▶ [Required work] Your task is to transcribe all of the data below exactly, omitting the images.

▶ [Information provided]

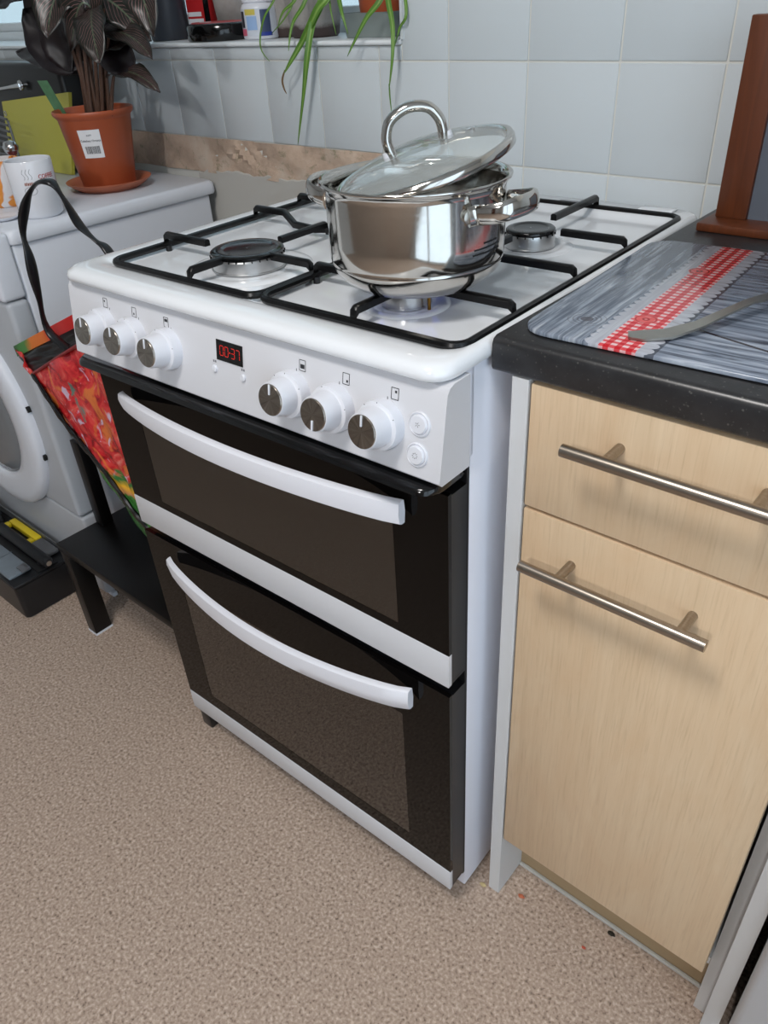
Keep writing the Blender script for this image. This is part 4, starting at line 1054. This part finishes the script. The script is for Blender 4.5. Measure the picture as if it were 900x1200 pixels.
def panel(name, TL, TR, BR, BL, m, amp=.004, n=22, seed=1, th=.0012):
    TL, TR, BR, BL = map(Vector, (TL, TR, BR, BL)); P = []
    nn = (TR-TL).cross(BL-TL).normalized()
    for j in range(n+1):
        v = j/n; row = []
        for i in range(n+1):
            u = i/n; p = TL.lerp(TR, u).lerp(BL.lerp(BR, u), v)
            e = min(1, 6*min(u, 1-u)+.0)*1
            d_ = amp*(math.sin(u*9+v*5+seed)+.6*math.sin(u*21-v*17+seed*2)+.4*math.sin(v*33+u*8))*e
            row.append(lb(p+nn*d_))
        P.append(row)
    o = MB().grid(P).build(name, m, bg, smooth=180); solidify(o, th); return o
FTL, FTR, FBR, FBL = (-.335,.030,.645), (-.018,.034,.800), (-.022,.034,.262), (-.060,.034,.385)
panel('front_panel', FTL, FTR, FBR, FBL, M['bag'], seed=2)
panel('front_panel_base', FBL, FBR, (-.022,.034,.253), (-.058,.034,.253), M['bag'], amp=.0)
BTL, BTR = (-.452,.062,.655), (-.018,.086,.842)
panel('side_panel', BTL, FTL, FBL, (-.150,.070,.325), M['bag'], amp=.0035, seed=5)
panel('back_panel', (-.452,.064,.640), (-.018,.0875,.826), (-.022,.0875,.256), (-.150,.078,.32), M['black_matt'], amp=.002, seed=4)
panel('rim_band', (-.453,.060,.660), (-.018,.0845,.848), (-.018,.0845,.826), (-.450,.060,.640), M['bagrim'], amp=.0, seed=4)
panel('inner_fold', (-.445,.060,.640), (-.05,.080,.800), (-.05,.045,.740), (-.34,.036,.640), M['black_matt'], amp=.004, seed=3)
pts = smoothpath([FTL, (-.262,.026,.572), (-.185,.030,.507), (-.109,.030,.437), FBL, (-.058,.034,.258)], 8)
MB().tube([lb(p) for p in pts], [.0062+.0012*math.sin(k*2.1) for k in range(len(pts))], 8, flat=(1,.7)).build('edge_trim', M['black_gloss'], bg)
MB().tube([lb(p) for p in (FTL, (-.18,.031,.722), FTR)], .0028, 8).build('top_piping', plain('dark_red_piping', srgb(130,20,26), .4), bg)
sp_ = smoothpath([(-.150,.062,.690), at(60,392,.050), at(45,345,.045), at(34,300,.045), at(27,272,.05), at(30,238,.058), at(42,216,.066), at(60,214,.072), at(74,232,.08), at(92,262,.095), at(112,282,.105), at(128,296,.112), Vector((-.075,.112,.80))], 6)
MB().tube([lb(p) for p in sp_], [.0062+.0022*math.sin(k*.5) for k in range(len(sp_))], 8, flat=(.5,1.25)).build('strap', M['black_plastic'], bg, smooth=180)
# toolbox
tb = empty('toolbox', (-.80, -.005, 0), 0, 'black plastic toolbox with grey lid and yellow catch on the floor', 'toolbox')
T_ = lambda x, y, z: (x+.80, y+.005, z)
def tbox(name, x0, y0, z0, x1, y1, z1, m, bev=.003): return MB().box(*T_(x0,y0,z0), *T_(x1,y1,z1), bev).build(name, m, tb)
MB().loft([rrect(-.235,-.062,.225,.066,.010,0), rrect(-.238,-.066,.228,.070,.012,.003), rrect(-.240,-.069,.232,.072,.012,.092), rrect(-.236,-.066,.229,.070,.012,.094)]).build('body', M['black_plastic'], tb)
tbox('rim', -1.042, -.075, .0945, -.567, .067, .102, M['black_plastic'])
tbox('organiser_lid', -1.03, -.069, .1022, -.597, -.014, .112, M['grey_clear'], .004)
for x in (-.93, -.80, -.69): tbox('lid_rib', x, -.0685, .1122, x+.003, -.0145, .1135, M['grey_clear'], .0005)
tbox('latch', -.615, -.040, .1125, -.585, -.020, .118, M['grey_metal'], .002)
tbox('centre_channel', -1.03, -.012, .1022, -.572, .040, .106, M['black_matt'], .001)
MB().tube([T_(-1.0,.012,.128), T_(-.79,.012,.128)], .009, 16).build('handle_bar', M['grey_metal'], tb)
MB().tube([T_(-.79,.012,.128), T_(-.786,.012,.128), T_(-.562,.012,.124), T_(-.556,.012,.124)], [.010,.0135,.0135,.010], 20).build('handle_grip', M['black_plastic'], tb)
MB().tube([T_(-.557,.012,.124), T_(-.5535,.012,.124)], .0065, 12).build('handle_screw', M['chrome'], tb)
for x in (-.95, -.60): tbox('handle_support', x, .002, .1062, x+.016, .022, .118, M['black_plastic'], .002)
tbox('yellow_catch', -.815, .044, .1022, -.682, .062, .118, M['yellow'], .003)
tbox('yellow_catch', -.815, .026, .1065, -.797, .0435, .118, M['yellow'], .003); tbox('yellow_catch', -.70, .026, .1065, -.682, .0435, .118, M['yellow'], .003)
tbox('rear_lid', -1.03, .0630, .1022, -.60, .0665, .124, M['grey_metal'], .001)
tbox('rear_latch', -.675, .030, .1065, -.60, .060, .119, M['grey_metal'], .004)
MB().tube([T_(-.98,.04,.104), T_(-.93,.04,.150), T_(-.87,.04,.152), T_(-.85,.04,.104)], .008, 10).build('carry_loop', M['black_matt'], tb)
# crumbs on the floor
def crumb(px, py, r, c, label):
    d = _f+(px-450)/F_PX*_R-(py-600)/F_PX*_U; p = CAM+d*(-CAM.z/d.z)
    b = MB(); bmesh.ops.create_icosphere(b.bm, subdivisions=2, radius=r)
    for v in b.bm.verts: v.co = Vector((v.co.x*random.uniform(.8,1.5), v.co.y*random.uniform(.5,.9), v.co.z*.35))
    o = b.build('crumb', plain('crumb_colour', srgb(*c), .8)); o.location = (p.x, p.y, r*.33); tag(o, label, 'crumb')
crumb(611, 1051, .0045, (196,110,78), 'orange crumb on the floor in front of the white foot panel')
crumb(566, 1037, .0045, (196,176,130), 'pale crumb on the floor at the cooker corner')
crumb(716, 1095, .005, (40,34,24), 'dark scrap on the floor under the maple door')
crumb(684, 1111, .003, (190,90,70), 'tiny orange crumb below the maple door')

▶ [Final result]
Keep writing the Blender script for this image. This is part 4, starting at line 1054. This part finishes the script. The script is for Blender 4.5. Measure the picture as if it were 900x1200 pixels.
def panel(name, TL, TR, BR, BL, m, amp=.004, n=22, seed=1, th=.0012):
    TL, TR, BR, BL = map(Vector, (TL, TR, BR, BL)); P = []
    nn = (TR-TL).cross(BL-TL).normalized()
    for j in range(n+1):
        v = j/n; row = []
        for i in range(n+1):
            u = i/n; p = TL.lerp(TR, u).lerp(BL.lerp(BR, u), v)
            e = min(1, 6*min(u, 1-u)+.0)*1
            d_ = amp*(math.sin(u*9+v*5+seed)+.6*math.sin(u*21-v*17+seed*2)+.4*math.sin(v*33+u*8))*e
            row.append(lb(p+nn*d_))
        P.append(row)
    o = MB().grid(P).build(name, m, bg, smooth=180); solidify(o, th); return o
FTL, FTR, FBR, FBL = (-.335,.030,.645), (-.018,.034,.800), (-.022,.034,.262), (-.060,.034,.385)
panel('front_panel', FTL, FTR, FBR, FBL, M['bag'], seed=2)
panel('front_panel_base', FBL, FBR, (-.022,.034,.253), (-.058,.034,.253), M['bag'], amp=.0)
BTL, BTR = (-.452,.062,.655), (-.018,.086,.842)
panel('side_panel', BTL, FTL, FBL, (-.150,.070,.325), M['bag'], amp=.0035, seed=5)
panel('back_panel', (-.452,.064,.640), (-.018,.0875,.826), (-.022,.0875,.256), (-.150,.078,.32), M['black_matt'], amp=.002, seed=4)
panel('rim_band', (-.453,.060,.660), (-.018,.0845,.848), (-.018,.0845,.826), (-.450,.060,.640), M['bagrim'], amp=.0, seed=4)
panel('inner_fold', (-.445,.060,.640), (-.05,.080,.800), (-.05,.045,.740), (-.34,.036,.640), M['black_matt'], amp=.004, seed=3)
pts = smoothpath([FTL, (-.262,.026,.572), (-.185,.030,.507), (-.109,.030,.437), FBL, (-.058,.034,.258)], 8)
MB().tube([lb(p) for p in pts], [.0062+.0012*math.sin(k*2.1) for k in range(len(pts))], 8, flat=(1,.7)).build('edge_trim', M['black_gloss'], bg)
MB().tube([lb(p) for p in (FTL, (-.18,.031,.722), FTR)], .0028, 8).build('top_piping', plain('dark_red_piping', srgb(130,20,26), .4), bg)
sp_ = smoothpath([(-.150,.062,.690), at(60,392,.050), at(45,345,.045), at(34,300,.045), at(27,272,.05), at(30,238,.058), at(42,216,.066), at(60,214,.072), at(74,232,.08), at(92,262,.095), at(112,282,.105), at(128,296,.112), Vector((-.075,.112,.80))], 6)
MB().tube([lb(p) for p in sp_], [.0062+.0022*math.sin(k*.5) for k in range(len(sp_))], 8, flat=(.5,1.25)).build('strap', M['black_plastic'], bg, smooth=180)
# toolbox
tb = empty('toolbox', (-.80, -.005, 0), 0, 'black plastic toolbox with grey lid and yellow catch on the floor', 'toolbox')
T_ = lambda x, y, z: (x+.80, y+.005, z)
def tbox(name, x0, y0, z0, x1, y1, z1, m, bev=.003): return MB().box(*T_(x0,y0,z0), *T_(x1,y1,z1), bev).build(name, m, tb)
MB().loft([rrect(-.235,-.062,.225,.066,.010,0), rrect(-.238,-.066,.228,.070,.012,.003), rrect(-.240,-.069,.232,.072,.012,.092), rrect(-.236,-.066,.229,.070,.012,.094)]).build('body', M['black_plastic'], tb)
tbox('rim', -1.042, -.075, .0945, -.567, .067, .102, M['black_plastic'])
tbox('organiser_lid', -1.03, -.069, .1022, -.597, -.014, .112, M['grey_clear'], .004)
for x in (-.93, -.80, -.69): tbox('lid_rib', x, -.0685, .1122, x+.003, -.0145, .1135, M['grey_clear'], .0005)
tbox('latch', -.615, -.040, .1125, -.585, -.020, .118, M['grey_metal'], .002)
tbox('centre_channel', -1.03, -.012, .1022, -.572, .040, .106, M['black_matt'], .001)
MB().tube([T_(-1.0,.012,.128), T_(-.79,.012,.128)], .009, 16).build('handle_bar', M['grey_metal'], tb)
MB().tube([T_(-.79,.012,.128), T_(-.786,.012,.128), T_(-.562,.012,.124), T_(-.556,.012,.124)], [.010,.0135,.0135,.010], 20).build('handle_grip', M['black_plastic'], tb)
MB().tube([T_(-.557,.012,.124), T_(-.5535,.012,.124)], .0065, 12).build('handle_screw', M['chrome'], tb)
for x in (-.95, -.60): tbox('handle_support', x, .002, .1062, x+.016, .022, .118, M['black_plastic'], .002)
tbox('yellow_catch', -.815, .044, .1022, -.682, .062, .118, M['yellow'], .003)
tbox('yellow_catch', -.815, .026, .1065, -.797, .0435, .118, M['yellow'], .003); tbox('yellow_catch', -.70, .026, .1065, -.682, .0435, .118, M['yellow'], .003)
tbox('rear_lid', -1.03, .0630, .1022, -.60, .0665, .124, M['grey_metal'], .001)
tbox('rear_latch', -.675, .030, .1065, -.60, .060, .119, M['grey_metal'], .004)
MB().tube([T_(-.98,.04,.104), T_(-.93,.04,.150), T_(-.87,.04,.152), T_(-.85,.04,.104)], .008, 10).build('carry_loop', M['black_matt'], tb)
# crumbs on the floor
def crumb(px, py, r, c, label):
    d = _f+(px-450)/F_PX*_R-(py-600)/F_PX*_U; p = CAM+d*(-CAM.z/d.z)
    b = MB(); bmesh.ops.create_icosphere(b.bm, subdivisions=2, radius=r)
    for v in b.bm.verts: v.co = Vector((v.co.x*random.uniform(.8,1.5), v.co.y*random.uniform(.5,.9), v.co.z*.35))
    o = b.build('crumb', plain('crumb_colour', srgb(*c), .8)); o.location = (p.x, p.y, r*.33); tag(o, label, 'crumb')
crumb(611, 1051, .0045, (196,110,78), 'orange crumb on the floor in front of the white foot panel')
crumb(566, 1037, .0045, (196,176,130), 'pale crumb on the floor at the cooker corner')
crumb(716, 1095, .005, (40,34,24), 'dark scrap on the floor under the maple door')
crumb(684, 1111, .003, (190,90,70), 'tiny orange crumb below the maple door')